◆ DATA SECTION
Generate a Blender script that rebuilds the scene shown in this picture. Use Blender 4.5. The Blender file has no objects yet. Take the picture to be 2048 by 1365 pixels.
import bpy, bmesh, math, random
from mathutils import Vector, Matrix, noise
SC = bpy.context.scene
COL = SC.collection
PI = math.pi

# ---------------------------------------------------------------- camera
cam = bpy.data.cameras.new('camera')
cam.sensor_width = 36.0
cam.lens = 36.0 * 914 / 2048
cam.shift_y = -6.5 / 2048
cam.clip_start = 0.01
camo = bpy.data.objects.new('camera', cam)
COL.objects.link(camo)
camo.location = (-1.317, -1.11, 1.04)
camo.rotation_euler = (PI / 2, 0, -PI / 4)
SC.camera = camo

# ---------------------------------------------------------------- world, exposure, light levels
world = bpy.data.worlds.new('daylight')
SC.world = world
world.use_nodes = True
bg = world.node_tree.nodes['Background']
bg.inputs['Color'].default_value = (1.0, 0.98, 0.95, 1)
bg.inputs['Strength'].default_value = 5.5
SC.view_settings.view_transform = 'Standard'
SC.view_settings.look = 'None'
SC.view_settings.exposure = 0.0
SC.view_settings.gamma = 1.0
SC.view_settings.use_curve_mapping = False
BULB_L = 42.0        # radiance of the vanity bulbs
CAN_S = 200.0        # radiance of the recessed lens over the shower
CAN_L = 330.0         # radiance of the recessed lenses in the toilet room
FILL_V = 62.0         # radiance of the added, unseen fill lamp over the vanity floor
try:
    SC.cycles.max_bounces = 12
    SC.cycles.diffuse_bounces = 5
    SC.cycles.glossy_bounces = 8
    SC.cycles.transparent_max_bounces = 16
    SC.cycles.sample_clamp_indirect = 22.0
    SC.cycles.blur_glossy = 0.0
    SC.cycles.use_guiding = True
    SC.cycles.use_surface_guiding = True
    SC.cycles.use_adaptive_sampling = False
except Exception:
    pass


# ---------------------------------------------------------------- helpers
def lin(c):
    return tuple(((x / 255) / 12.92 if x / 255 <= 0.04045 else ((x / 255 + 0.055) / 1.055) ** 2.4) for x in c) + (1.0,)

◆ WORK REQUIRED
Transcribe the data. Leave every line exactly as it is.

◆ EXPECTED OUTPUT
Generate a Blender script that rebuilds the scene shown in this picture. Use Blender 4.5. The Blender file has no objects yet. Take the picture to be 2048 by 1365 pixels.
import bpy, bmesh, math, random
from mathutils import Vector, Matrix, noise
SC = bpy.context.scene
COL = SC.collection
PI = math.pi

# ---------------------------------------------------------------- camera
cam = bpy.data.cameras.new('camera')
cam.sensor_width = 36.0
cam.lens = 36.0 * 914 / 2048
cam.shift_y = -6.5 / 2048
cam.clip_start = 0.01
camo = bpy.data.objects.new('camera', cam)
COL.objects.link(camo)
camo.location = (-1.317, -1.11, 1.04)
camo.rotation_euler = (PI / 2, 0, -PI / 4)
SC.camera = camo

# ---------------------------------------------------------------- world, exposure, light levels
world = bpy.data.worlds.new('daylight')
SC.world = world
world.use_nodes = True
bg = world.node_tree.nodes['Background']
bg.inputs['Color'].default_value = (1.0, 0.98, 0.95, 1)
bg.inputs['Strength'].default_value = 5.5
SC.view_settings.view_transform = 'Standard'
SC.view_settings.look = 'None'
SC.view_settings.exposure = 0.0
SC.view_settings.gamma = 1.0
SC.view_settings.use_curve_mapping = False
BULB_L = 42.0        # radiance of the vanity bulbs
CAN_S = 200.0        # radiance of the recessed lens over the shower
CAN_L = 330.0         # radiance of the recessed lenses in the toilet room
FILL_V = 62.0         # radiance of the added, unseen fill lamp over the vanity floor
try:
    SC.cycles.max_bounces = 12
    SC.cycles.diffuse_bounces = 5
    SC.cycles.glossy_bounces = 8
    SC.cycles.transparent_max_bounces = 16
    SC.cycles.sample_clamp_indirect = 22.0
    SC.cycles.blur_glossy = 0.0
    SC.cycles.use_guiding = True
    SC.cycles.use_surface_guiding = True
    SC.cycles.use_adaptive_sampling = False
except Exception:
    pass


# ---------------------------------------------------------------- helpers
def lin(c):
    return tuple(((x / 255) / 12.92 if x / 255 <= 0.04045 else ((x / 255 + 0.055) / 1.055) ** 2.4) for x in c) + (1.0,)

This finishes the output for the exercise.